__Information supplied__:
* * *

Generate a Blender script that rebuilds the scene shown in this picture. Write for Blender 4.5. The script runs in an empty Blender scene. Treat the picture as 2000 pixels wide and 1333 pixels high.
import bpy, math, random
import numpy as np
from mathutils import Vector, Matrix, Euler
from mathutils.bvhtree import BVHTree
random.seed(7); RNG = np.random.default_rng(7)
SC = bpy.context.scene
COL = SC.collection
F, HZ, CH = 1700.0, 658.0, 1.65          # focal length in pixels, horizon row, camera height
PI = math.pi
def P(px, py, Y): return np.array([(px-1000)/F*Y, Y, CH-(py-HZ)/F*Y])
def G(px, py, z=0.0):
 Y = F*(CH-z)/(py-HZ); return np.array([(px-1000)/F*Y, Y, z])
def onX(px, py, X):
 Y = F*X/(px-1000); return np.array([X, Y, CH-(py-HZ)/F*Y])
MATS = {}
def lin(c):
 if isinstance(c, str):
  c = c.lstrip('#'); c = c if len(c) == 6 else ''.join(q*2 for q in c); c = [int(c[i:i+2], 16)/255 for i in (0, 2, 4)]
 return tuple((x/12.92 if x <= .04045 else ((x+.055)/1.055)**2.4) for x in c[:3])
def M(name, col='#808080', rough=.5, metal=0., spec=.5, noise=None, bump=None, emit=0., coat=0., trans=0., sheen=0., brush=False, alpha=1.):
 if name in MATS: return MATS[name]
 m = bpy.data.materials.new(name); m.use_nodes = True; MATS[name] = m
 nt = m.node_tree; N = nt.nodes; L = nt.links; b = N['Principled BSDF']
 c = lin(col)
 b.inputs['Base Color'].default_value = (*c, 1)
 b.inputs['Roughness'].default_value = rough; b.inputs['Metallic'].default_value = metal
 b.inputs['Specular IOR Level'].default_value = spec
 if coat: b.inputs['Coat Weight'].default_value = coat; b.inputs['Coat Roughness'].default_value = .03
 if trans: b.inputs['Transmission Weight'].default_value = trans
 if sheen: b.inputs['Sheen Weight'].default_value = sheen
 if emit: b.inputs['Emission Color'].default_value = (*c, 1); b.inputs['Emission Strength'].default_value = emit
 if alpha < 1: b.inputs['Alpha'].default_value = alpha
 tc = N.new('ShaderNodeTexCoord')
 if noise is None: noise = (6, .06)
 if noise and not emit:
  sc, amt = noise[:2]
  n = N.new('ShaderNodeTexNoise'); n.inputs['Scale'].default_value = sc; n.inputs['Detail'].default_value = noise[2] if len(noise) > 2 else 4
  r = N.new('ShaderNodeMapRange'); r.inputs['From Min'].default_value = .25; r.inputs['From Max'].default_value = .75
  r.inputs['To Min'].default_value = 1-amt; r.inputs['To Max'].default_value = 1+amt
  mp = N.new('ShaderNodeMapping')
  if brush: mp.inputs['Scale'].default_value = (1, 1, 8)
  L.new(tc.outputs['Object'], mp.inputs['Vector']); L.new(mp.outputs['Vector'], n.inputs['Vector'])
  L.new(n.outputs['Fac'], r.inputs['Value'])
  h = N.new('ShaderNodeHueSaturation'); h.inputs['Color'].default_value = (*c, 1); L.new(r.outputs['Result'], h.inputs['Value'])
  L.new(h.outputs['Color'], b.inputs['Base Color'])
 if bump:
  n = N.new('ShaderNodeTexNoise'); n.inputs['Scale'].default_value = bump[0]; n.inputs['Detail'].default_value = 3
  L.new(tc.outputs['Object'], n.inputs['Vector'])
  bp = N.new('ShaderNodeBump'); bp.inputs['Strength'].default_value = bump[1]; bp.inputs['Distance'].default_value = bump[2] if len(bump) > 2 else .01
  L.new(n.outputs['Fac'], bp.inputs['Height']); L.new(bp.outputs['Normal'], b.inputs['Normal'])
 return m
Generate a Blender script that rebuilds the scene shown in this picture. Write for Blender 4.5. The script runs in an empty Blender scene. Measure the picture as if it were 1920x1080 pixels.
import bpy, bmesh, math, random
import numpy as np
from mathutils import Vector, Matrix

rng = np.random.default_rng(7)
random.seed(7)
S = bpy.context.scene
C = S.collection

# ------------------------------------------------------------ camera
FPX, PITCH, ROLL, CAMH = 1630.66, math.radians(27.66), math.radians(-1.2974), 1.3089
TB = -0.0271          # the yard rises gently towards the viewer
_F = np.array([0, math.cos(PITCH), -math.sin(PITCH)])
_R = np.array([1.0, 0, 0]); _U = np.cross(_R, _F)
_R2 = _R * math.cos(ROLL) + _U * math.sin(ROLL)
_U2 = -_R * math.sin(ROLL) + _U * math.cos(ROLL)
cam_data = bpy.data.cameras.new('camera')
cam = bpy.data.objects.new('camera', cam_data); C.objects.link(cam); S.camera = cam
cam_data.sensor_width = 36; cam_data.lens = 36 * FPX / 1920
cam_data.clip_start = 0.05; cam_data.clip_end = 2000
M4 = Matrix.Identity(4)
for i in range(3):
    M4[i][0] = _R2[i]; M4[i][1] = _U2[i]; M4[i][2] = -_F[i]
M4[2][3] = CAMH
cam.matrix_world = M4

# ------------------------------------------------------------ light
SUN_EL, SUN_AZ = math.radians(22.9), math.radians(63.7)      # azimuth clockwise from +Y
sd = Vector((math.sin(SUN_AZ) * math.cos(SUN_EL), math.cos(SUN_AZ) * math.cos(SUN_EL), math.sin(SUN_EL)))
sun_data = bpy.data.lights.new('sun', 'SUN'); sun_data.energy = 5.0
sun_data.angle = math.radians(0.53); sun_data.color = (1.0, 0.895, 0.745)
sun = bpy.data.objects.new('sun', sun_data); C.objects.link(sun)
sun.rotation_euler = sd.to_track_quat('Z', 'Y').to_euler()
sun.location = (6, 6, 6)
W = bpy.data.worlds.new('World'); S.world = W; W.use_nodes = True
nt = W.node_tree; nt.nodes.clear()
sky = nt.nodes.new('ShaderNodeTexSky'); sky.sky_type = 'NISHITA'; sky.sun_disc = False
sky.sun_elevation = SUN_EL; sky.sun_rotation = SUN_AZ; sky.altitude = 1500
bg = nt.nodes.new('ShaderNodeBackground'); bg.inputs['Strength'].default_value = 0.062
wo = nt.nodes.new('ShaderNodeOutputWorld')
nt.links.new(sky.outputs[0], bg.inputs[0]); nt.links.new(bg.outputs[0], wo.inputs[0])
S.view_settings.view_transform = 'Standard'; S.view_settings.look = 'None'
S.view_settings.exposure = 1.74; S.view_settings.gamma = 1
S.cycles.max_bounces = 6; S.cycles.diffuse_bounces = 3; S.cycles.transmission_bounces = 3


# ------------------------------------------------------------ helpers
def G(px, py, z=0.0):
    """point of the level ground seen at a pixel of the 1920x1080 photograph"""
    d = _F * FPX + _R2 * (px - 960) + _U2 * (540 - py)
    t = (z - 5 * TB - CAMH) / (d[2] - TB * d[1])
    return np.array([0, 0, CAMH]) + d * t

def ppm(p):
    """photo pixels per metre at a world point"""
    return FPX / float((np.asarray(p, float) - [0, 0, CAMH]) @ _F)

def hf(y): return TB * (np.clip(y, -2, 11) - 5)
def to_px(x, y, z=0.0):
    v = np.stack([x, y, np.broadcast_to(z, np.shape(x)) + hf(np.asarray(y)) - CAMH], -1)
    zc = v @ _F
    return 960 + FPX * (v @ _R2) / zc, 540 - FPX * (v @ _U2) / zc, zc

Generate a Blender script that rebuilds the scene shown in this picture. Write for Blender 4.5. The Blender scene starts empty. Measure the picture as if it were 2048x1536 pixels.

* * *

Copy every line of the listing where the word "picture" appears.

__Final answer__:
Generate a Blender script that rebuilds the scene shown in this picture. Write for Blender 4.5. The script runs in an empty Blender scene. Treat the picture as 2000 pixels wide and 1333 pixels high.
Generate a Blender script that rebuilds the scene shown in this picture. Write for Blender 4.5. The script runs in an empty Blender scene. Measure the picture as if it were 1920x1080 pixels.
Generate a Blender script that rebuilds the scene shown in this picture. Write for Blender 4.5. The Blender scene starts empty. Measure the picture as if it were 2048x1536 pixels.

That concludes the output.